The best companies for long-term investors are able to reinvent themselves in order to keep up with the times. NCR (VYX 1.09%), which began its history more than 130 years ago as the National Cash Register Company, revolutionized the way sales clerks accepted payment with the first mechanical cash registers. Yet NCR never saw itself as solely a cash register manufacturer, and the company has evolved into a global leader in consumer transaction technology, seeking to offer not only hardware but also software and integrated solutions to make the billions of daily interactions between consumers and businesses run more smoothly and efficiently.

How NCR has evolved

NCR has a long history of expansion beyond its namesake niche. In the 1950s, the company began to pursue electronic applications for business machines, creating the first fully transistorized business computer. Later, advances in liquid crystal displays began the evolution away from fully mechanical hardware toward digital cash registers and other equipment.

In 1974, NCR adopted its current name, recognizing that it needed an identity beyond its cash register roots. Innovations ranging from bar-code scanners to data warehousing products expanded NCR's reach, and AT&T (T -1.21%) bought the company in the early 1990s before spinning off what had become its global information systems unit into an independent company in 1997.

NCR automated terminals.

Image source: NCR.

Subsequent strategic moves added to NCR's expertise while focusing on higher-margin opportunities. Over the past 20 years, the company has increased its software and services expertise, differentiating itself from pure hardware providers and taking advantage of demand for cloud computing and data analytics applications. Yet NCR has also aimed at every aspect of business-customer financial transactions, ranging from self-service checkout and point-of-sale transaction technology to more advanced automated teller machines. With the rise in mobile-based payment systems, NCR has correctly seen how mobile devices can play an instrumental role not just in payment systems but in all aspects of how businesses and customers interact.

How NCR has fared lately

Most recently, NCR has adapted to the changing tides of the industries it serves, and its performance reflects this change. The transaction technology specialist has seen a rising share of its sales come from the services it provides rather than the products it sells, with growth rates in 2016 for services revenue quadrupling the corresponding growth in product-based sales. NCR has also been able to reduce the costs involved in providing those services, and that helped boost the company's overall gross margin from just over 23% in 2015 to more than 27% last year.

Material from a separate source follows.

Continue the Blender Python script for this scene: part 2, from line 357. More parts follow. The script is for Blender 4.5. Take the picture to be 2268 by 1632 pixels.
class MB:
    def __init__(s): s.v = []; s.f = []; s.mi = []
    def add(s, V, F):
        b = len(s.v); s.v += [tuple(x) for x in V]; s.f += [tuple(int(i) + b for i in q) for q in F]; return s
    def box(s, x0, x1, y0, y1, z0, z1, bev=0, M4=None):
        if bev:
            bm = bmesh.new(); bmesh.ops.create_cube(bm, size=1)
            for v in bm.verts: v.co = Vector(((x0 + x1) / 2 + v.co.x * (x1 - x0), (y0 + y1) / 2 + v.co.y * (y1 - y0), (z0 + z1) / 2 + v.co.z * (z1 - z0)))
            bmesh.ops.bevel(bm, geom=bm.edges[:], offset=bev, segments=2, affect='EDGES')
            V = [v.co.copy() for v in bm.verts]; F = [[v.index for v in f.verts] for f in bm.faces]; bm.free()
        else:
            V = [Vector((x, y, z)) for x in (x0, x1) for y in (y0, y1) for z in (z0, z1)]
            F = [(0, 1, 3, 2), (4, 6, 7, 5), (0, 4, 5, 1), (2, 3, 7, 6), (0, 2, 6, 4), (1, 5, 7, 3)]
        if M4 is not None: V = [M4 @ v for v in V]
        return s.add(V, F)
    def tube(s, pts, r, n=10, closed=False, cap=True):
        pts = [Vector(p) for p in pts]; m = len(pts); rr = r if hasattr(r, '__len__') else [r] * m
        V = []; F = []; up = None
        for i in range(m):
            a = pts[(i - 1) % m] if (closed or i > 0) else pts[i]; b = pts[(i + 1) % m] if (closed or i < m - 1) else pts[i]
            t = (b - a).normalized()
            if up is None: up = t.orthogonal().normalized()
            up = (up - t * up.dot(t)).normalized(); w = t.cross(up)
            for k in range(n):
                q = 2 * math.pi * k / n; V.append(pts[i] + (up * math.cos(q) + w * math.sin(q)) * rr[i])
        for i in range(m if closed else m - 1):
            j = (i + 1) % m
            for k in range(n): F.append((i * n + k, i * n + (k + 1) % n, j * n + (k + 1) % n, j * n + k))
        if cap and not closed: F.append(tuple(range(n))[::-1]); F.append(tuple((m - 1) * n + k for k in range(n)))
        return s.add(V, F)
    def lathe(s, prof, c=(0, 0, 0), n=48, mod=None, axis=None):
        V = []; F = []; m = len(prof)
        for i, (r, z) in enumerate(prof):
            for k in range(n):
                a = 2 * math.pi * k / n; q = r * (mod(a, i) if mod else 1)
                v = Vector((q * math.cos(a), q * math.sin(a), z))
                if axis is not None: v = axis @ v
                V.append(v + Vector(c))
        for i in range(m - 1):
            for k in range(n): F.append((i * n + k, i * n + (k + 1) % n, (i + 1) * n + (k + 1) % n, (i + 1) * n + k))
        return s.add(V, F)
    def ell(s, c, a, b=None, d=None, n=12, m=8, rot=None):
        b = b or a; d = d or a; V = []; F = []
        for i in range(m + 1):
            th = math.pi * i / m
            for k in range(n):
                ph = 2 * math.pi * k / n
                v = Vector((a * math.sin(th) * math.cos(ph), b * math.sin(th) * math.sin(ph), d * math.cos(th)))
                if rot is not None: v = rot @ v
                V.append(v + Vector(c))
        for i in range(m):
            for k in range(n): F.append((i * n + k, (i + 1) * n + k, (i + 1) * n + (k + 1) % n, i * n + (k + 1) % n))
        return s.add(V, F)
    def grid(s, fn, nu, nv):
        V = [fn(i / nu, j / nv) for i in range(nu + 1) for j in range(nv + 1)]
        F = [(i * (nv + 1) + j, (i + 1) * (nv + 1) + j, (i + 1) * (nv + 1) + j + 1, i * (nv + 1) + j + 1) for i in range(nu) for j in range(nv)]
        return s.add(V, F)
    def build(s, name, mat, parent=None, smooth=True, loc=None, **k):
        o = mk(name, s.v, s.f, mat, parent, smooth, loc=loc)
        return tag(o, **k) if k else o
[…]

NCR's 2017 results, in particular, reflect the company's transformation. Hardware-related revenue has been down sharply, largely in response to the sale of the company's interactive printer solutions business, but also because of pullbacks in sales of ATMs. Yet even within the hardware segment, sales of self-checkout machines and mobile-enabled point-of-sale transaction equipment have soared, as retailers seek solutions to improve their own efficiency.

Person scanning groceries at a self-checkout kiosk.

Image source: NCR.

More importantly for the long run, NCR has taken advantage of industry trends allowing it to capture more of its revenue on a recurring basis. The revenue that NCR gets from software licensing fees tends to be extremely volatile, with a 30% rise in the first quarter of 2017 giving way to a 6% drop in the second quarter. Yet NCR's take from cloud offerings and professional services software has steadily increased, and the services segment has been able to help stabilize the company in a difficult environment for much of its customer base with its solid gains.

CEO Bill Nuti is fully mindful of the transformation that NCR has already seen and will continue to experience in the years ahead. Businesses need to be able to handle both in-person transactions and e-commerce, and NCR's omni-channel software offerings aim to make it easier for its business clients to interact with their customers. Mobile and interactive devices offer opportunities not just to make transactions more efficient but also to gather data that businesses can use to identify ways to boost their sales and profits. As brick-and-mortar retailers adapt to the impact that e-commerce has had on the industry, NCR's products and services will need to stay on the cutting edge of innovation in order to help the company's clients compete effectively.

Why NCR is a promising investment right now

In finding strong long-term recommendations, it's often auspicious to identify companies when they're going through short-term challenges. NCR has seen its stock suffer in 2017 because of sluggish sales, with the company posting a year-over-year top-line decline in its most recent quarterly financial report. Many traders seem not to appreciate the lumpy nature of much of NCR's revenue, and the company pointed to expected boosts to software license revenue and greater customer rollouts of automated teller machines in the second half of the year to help make full-year results look stronger. Even so, the stock trades at just 10 to 11 times NCR's adjusted earnings expectations for 2017, and that valuation seems to penalize the company, and indicates skepticism about NCR's future growth entirely.

What's far more important for NCR is ensuring that it stays on the cutting edge of business-customer relationship technology, both in the rapidly evolving payments space and in other applications like self-checkout and e-commerce. In a highly competitive industry, the right tools will create big advantages for their users. If NCR can build on its legacy of innovation to provide those tools, then its combination of expanding scope, dedicated management, and attractive valuation can make it a smart investment for the long haul.